Thu, Jun 09, 2011 - Page 9 News List

Western retailers fret
as Chinese workers get a raise

While rising wages in Asia make it less attractive to move manufacturing out of the West, it’s unlikely that these industries will return to the US or Europe

bBy Keith Bradsher  /  NY Times News Service, HONG KONG

Rockowitz and other executives predict that the extremely high concentration of factories in southeastern China near Hong Kong will give way to a dispersal across the country in the next five years. Workers are becoming much more reluctant to spend up to three days on buses and trains from the interior to reach coastal factories, particularly when the growth of domestic spending in China is creating more jobs in the interior.

Even the recent opening of high-speed rail routes that cut travel times by up to 80 percent has not been enough to revive the flow of migrants.

“They don’t have to take a 1,000-mile trip to the coast — there’s a shortage of people, unbelievable,” said Douglas Hsu (徐旭東), the chairman and chief executive of the Far Eastern Group, a big Taiwanese multinational with extensive investments in China.

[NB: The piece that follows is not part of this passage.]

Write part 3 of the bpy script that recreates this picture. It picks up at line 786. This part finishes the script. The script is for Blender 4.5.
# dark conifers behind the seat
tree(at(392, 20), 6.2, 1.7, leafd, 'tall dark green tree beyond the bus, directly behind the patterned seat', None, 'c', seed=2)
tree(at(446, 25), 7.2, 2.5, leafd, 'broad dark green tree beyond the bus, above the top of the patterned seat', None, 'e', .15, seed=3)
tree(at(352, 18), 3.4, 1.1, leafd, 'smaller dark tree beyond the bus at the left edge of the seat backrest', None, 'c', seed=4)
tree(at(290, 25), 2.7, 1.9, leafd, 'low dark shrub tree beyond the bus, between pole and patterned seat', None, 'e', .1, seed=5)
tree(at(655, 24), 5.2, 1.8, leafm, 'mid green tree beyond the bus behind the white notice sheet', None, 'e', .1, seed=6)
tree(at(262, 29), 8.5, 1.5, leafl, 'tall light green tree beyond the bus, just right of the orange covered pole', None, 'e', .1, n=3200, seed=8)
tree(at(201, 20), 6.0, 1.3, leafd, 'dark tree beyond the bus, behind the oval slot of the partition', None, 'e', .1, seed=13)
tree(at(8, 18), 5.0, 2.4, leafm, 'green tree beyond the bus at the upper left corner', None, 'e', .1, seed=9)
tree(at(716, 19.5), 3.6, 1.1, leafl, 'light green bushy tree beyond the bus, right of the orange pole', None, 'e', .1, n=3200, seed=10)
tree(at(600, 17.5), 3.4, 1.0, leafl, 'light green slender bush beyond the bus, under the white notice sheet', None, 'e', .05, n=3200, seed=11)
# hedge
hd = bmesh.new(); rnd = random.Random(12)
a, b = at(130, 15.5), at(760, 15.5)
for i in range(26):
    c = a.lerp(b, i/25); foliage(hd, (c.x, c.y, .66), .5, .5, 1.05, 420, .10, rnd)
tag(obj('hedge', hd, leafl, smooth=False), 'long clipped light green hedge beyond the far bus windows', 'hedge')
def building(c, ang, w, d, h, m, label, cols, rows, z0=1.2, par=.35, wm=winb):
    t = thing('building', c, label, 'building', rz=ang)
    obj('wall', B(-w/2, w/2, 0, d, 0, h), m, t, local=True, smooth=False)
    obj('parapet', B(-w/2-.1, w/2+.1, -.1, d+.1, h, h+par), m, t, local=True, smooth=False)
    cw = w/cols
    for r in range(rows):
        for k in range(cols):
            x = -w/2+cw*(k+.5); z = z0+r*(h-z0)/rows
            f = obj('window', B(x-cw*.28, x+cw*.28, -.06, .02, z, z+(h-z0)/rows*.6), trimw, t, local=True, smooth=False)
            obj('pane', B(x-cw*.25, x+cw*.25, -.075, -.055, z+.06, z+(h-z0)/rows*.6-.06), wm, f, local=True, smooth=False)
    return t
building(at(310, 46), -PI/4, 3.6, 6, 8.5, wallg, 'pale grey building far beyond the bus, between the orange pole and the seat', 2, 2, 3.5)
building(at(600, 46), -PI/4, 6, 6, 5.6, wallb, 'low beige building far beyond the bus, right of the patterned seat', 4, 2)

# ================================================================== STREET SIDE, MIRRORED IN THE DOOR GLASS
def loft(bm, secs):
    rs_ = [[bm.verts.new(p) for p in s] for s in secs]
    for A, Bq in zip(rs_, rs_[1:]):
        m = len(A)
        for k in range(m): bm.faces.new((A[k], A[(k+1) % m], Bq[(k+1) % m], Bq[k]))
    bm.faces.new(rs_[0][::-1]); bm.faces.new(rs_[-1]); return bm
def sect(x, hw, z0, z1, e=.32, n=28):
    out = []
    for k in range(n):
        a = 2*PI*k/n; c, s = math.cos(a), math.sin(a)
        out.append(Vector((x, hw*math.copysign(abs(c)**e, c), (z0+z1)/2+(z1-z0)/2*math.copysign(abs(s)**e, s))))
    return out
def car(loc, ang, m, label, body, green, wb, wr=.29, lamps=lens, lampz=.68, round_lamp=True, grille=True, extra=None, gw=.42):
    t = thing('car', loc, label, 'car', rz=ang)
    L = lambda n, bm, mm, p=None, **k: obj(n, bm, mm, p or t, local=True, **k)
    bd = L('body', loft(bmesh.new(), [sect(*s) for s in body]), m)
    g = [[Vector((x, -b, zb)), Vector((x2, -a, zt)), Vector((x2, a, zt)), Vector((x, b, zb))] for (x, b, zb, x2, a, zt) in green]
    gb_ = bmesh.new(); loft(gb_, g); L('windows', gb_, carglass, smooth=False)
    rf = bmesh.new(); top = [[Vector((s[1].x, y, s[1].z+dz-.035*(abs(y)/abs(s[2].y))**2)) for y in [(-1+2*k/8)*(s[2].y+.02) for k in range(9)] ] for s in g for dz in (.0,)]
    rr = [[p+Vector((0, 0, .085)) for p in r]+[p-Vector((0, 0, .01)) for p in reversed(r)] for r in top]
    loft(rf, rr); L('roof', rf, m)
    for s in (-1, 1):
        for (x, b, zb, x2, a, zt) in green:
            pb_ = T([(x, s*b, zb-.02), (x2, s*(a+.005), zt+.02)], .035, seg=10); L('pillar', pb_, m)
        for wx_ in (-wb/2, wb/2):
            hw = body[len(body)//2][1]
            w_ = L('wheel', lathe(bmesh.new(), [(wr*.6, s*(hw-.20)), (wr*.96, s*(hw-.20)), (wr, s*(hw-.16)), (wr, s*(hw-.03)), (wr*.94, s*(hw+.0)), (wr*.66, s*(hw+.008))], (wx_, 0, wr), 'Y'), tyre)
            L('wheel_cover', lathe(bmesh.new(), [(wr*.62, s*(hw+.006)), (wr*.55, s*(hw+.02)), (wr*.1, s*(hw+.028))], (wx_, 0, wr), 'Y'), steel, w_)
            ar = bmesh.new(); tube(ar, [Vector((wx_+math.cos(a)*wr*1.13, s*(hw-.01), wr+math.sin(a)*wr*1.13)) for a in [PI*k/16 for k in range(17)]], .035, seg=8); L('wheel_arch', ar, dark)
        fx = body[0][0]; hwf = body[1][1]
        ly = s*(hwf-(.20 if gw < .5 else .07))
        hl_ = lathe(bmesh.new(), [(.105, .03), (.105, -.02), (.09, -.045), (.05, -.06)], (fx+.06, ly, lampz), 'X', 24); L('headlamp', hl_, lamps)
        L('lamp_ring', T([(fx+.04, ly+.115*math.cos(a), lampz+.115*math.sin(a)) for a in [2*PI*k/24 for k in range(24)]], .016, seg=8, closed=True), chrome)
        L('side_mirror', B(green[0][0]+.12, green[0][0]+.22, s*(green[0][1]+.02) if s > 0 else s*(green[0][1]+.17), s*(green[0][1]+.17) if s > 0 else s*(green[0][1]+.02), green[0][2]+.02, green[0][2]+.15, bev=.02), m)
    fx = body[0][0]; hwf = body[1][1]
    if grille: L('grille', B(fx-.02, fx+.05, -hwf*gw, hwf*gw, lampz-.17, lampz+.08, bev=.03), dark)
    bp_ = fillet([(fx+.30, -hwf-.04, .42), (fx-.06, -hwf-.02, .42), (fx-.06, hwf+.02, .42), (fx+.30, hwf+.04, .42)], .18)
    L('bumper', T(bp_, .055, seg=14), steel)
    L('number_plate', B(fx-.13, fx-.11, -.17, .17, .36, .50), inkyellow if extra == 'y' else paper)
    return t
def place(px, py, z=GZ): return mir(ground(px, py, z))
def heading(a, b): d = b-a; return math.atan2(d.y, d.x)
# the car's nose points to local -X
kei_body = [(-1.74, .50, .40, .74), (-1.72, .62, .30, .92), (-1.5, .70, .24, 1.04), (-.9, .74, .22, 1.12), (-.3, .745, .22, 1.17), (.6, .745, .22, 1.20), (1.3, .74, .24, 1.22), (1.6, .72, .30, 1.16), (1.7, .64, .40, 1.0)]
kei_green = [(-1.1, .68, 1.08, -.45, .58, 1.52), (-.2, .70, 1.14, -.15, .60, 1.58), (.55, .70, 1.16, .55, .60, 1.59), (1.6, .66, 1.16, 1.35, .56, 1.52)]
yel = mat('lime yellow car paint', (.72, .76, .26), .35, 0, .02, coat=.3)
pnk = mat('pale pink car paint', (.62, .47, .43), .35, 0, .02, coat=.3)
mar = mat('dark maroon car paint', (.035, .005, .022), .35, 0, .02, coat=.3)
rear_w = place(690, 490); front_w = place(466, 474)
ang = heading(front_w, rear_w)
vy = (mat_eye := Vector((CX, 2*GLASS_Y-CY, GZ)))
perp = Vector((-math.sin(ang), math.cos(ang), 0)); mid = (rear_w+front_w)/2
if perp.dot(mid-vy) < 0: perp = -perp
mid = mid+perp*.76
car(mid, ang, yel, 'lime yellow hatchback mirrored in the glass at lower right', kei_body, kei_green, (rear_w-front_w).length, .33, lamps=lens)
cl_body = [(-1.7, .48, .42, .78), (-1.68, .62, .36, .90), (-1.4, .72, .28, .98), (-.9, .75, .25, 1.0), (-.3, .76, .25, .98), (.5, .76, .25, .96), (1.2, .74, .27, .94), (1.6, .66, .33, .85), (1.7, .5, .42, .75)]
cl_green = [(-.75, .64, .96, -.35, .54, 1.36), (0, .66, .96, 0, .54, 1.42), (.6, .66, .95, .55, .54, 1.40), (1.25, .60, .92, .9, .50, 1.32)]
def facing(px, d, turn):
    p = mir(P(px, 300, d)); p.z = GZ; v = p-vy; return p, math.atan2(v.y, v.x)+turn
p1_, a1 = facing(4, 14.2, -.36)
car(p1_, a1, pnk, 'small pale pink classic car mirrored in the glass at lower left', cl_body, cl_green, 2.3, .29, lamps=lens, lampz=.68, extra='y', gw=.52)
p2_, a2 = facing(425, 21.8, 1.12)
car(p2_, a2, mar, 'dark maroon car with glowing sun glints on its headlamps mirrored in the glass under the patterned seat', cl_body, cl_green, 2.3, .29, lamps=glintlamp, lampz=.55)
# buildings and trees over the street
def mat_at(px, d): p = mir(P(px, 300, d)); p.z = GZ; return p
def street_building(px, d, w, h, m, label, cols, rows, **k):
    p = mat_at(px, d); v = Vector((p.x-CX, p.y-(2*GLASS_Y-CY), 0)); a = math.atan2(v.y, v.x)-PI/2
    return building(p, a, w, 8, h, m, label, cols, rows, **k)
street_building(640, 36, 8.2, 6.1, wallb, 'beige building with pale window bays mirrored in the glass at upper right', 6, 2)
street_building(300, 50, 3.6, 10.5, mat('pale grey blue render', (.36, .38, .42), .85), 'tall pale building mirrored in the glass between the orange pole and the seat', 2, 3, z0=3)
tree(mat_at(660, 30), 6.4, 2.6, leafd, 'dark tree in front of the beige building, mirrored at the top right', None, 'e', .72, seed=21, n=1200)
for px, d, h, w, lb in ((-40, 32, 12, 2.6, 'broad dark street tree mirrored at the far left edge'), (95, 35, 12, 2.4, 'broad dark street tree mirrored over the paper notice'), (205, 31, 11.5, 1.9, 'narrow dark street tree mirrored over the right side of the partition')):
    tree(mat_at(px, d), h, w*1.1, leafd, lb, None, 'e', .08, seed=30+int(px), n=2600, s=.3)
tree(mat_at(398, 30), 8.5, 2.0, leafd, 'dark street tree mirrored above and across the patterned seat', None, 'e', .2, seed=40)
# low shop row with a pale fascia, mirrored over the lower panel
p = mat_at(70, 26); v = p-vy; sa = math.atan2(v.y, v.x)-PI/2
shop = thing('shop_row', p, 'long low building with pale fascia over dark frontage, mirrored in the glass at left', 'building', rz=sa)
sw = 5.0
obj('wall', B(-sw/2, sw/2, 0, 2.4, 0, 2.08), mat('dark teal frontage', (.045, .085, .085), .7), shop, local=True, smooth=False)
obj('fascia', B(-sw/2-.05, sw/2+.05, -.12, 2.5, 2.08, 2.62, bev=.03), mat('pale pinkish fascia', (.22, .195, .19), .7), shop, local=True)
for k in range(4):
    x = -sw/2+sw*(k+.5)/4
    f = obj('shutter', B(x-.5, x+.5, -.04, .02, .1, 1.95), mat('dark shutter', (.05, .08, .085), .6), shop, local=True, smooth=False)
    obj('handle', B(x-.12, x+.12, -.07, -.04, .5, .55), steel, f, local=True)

Meanwhile, wages in China’s interior have been rising even faster in percentage terms than in coastal provinces, steadily narrowing what was once a pattern of much higher wages in coastal export zones.

Many companies have another reason for staying in China these days: That is where their sales are growing fastest.

“If the market is in China, which in many cases it now is, there’s much less incentive to move,” said Charles Oliver, the senior partner of GCiS China, a market research company in Shanghai.

China has become the world’s largest market for a long list of products, from cars to steel. Producing in China protects companies from later facing “Buy Chinese” policies, anti-dumping cases or other Chinese import restrictions.

Manufacturing in China allows companies to incur costs in yuan, the same currency as a growing part of their sales. That insulates them from one kind of currency volatility even as the yuan fluctuates more against the US dollar and euro.

Rising wages and strengthening currencies in Asia are making it less attractive to move higher-value industries like auto manufacturing out of the West. However, little mentioned by almost anyone making or trading consumer goods in Asia these days is the possibility of moving these relatively labor-intensive manufacturing industries back to the US or Europe.

Rockowitz was dismissive of the idea in his remarks in Hong Kong on May 31 at the Foreign Correspondents’ Club.

“The Western world does not have the workforce to do this kind of business,” he said. “For ‘made in Italy,’ the workers are old now and there are no new workers coming in.”